* **YOUR GOAL**:
Write the material out again exactly as it stands.

################

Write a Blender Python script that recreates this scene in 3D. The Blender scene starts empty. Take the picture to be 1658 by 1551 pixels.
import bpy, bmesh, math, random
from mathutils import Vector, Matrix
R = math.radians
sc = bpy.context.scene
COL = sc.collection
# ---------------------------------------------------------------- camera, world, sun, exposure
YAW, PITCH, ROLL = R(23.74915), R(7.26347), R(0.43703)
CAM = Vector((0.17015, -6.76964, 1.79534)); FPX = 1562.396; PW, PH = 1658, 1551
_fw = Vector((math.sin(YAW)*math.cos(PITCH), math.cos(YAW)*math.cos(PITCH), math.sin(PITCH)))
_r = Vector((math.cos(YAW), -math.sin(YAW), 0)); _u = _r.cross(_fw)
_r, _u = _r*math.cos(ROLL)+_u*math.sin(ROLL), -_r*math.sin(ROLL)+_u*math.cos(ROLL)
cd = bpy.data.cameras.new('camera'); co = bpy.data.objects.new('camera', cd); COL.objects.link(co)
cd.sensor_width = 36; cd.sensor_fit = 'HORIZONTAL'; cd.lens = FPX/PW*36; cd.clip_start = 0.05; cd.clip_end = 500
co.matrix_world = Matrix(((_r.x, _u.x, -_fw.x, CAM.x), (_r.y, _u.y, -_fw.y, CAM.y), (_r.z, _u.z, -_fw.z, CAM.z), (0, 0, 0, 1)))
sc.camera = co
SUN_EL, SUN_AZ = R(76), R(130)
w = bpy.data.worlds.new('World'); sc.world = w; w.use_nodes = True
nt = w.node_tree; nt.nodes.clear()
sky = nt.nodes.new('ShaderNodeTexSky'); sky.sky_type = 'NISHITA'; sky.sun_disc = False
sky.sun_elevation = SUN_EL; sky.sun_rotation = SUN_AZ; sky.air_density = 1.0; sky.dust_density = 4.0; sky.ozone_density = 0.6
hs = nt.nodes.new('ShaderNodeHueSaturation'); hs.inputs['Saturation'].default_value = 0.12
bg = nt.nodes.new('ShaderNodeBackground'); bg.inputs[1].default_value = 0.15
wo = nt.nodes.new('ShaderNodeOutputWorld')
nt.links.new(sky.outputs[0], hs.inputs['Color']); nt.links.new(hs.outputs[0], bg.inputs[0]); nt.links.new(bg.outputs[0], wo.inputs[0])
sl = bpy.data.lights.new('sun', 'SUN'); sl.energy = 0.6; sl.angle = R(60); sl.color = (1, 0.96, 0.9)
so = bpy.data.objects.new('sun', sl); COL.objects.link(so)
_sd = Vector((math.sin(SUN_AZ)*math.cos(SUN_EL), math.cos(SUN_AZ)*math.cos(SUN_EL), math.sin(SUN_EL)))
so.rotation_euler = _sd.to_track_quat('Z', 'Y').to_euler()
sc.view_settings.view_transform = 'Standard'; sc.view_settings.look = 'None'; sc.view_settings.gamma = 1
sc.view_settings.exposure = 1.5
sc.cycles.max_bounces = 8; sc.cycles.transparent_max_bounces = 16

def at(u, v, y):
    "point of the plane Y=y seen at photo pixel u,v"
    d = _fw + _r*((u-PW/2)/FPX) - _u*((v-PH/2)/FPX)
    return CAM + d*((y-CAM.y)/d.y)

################

* **EXERCISE RESULT**:
Write a Blender Python script that recreates this scene in 3D. The Blender scene starts empty. Take the picture to be 1658 by 1551 pixels.
import bpy, bmesh, math, random
from mathutils import Vector, Matrix
R = math.radians
sc = bpy.context.scene
COL = sc.collection
# ---------------------------------------------------------------- camera, world, sun, exposure
YAW, PITCH, ROLL = R(23.74915), R(7.26347), R(0.43703)
CAM = Vector((0.17015, -6.76964, 1.79534)); FPX = 1562.396; PW, PH = 1658, 1551
_fw = Vector((math.sin(YAW)*math.cos(PITCH), math.cos(YAW)*math.cos(PITCH), math.sin(PITCH)))
_r = Vector((math.cos(YAW), -math.sin(YAW), 0)); _u = _r.cross(_fw)
_r, _u = _r*math.cos(ROLL)+_u*math.sin(ROLL), -_r*math.sin(ROLL)+_u*math.cos(ROLL)
cd = bpy.data.cameras.new('camera'); co = bpy.data.objects.new('camera', cd); COL.objects.link(co)
cd.sensor_width = 36; cd.sensor_fit = 'HORIZONTAL'; cd.lens = FPX/PW*36; cd.clip_start = 0.05; cd.clip_end = 500
co.matrix_world = Matrix(((_r.x, _u.x, -_fw.x, CAM.x), (_r.y, _u.y, -_fw.y, CAM.y), (_r.z, _u.z, -_fw.z, CAM.z), (0, 0, 0, 1)))
sc.camera = co
SUN_EL, SUN_AZ = R(76), R(130)
w = bpy.data.worlds.new('World'); sc.world = w; w.use_nodes = True
nt = w.node_tree; nt.nodes.clear()
sky = nt.nodes.new('ShaderNodeTexSky'); sky.sky_type = 'NISHITA'; sky.sun_disc = False
sky.sun_elevation = SUN_EL; sky.sun_rotation = SUN_AZ; sky.air_density = 1.0; sky.dust_density = 4.0; sky.ozone_density = 0.6
hs = nt.nodes.new('ShaderNodeHueSaturation'); hs.inputs['Saturation'].default_value = 0.12
bg = nt.nodes.new('ShaderNodeBackground'); bg.inputs[1].default_value = 0.15
wo = nt.nodes.new('ShaderNodeOutputWorld')
nt.links.new(sky.outputs[0], hs.inputs['Color']); nt.links.new(hs.outputs[0], bg.inputs[0]); nt.links.new(bg.outputs[0], wo.inputs[0])
sl = bpy.data.lights.new('sun', 'SUN'); sl.energy = 0.6; sl.angle = R(60); sl.color = (1, 0.96, 0.9)
so = bpy.data.objects.new('sun', sl); COL.objects.link(so)
_sd = Vector((math.sin(SUN_AZ)*math.cos(SUN_EL), math.cos(SUN_AZ)*math.cos(SUN_EL), math.sin(SUN_EL)))
so.rotation_euler = _sd.to_track_quat('Z', 'Y').to_euler()
sc.view_settings.view_transform = 'Standard'; sc.view_settings.look = 'None'; sc.view_settings.gamma = 1
sc.view_settings.exposure = 1.5
sc.cycles.max_bounces = 8; sc.cycles.transparent_max_bounces = 16

def at(u, v, y):
    "point of the plane Y=y seen at photo pixel u,v"
    d = _fw + _r*((u-PW/2)/FPX) - _u*((v-PH/2)/FPX)
    return CAM + d*((y-CAM.y)/d.y)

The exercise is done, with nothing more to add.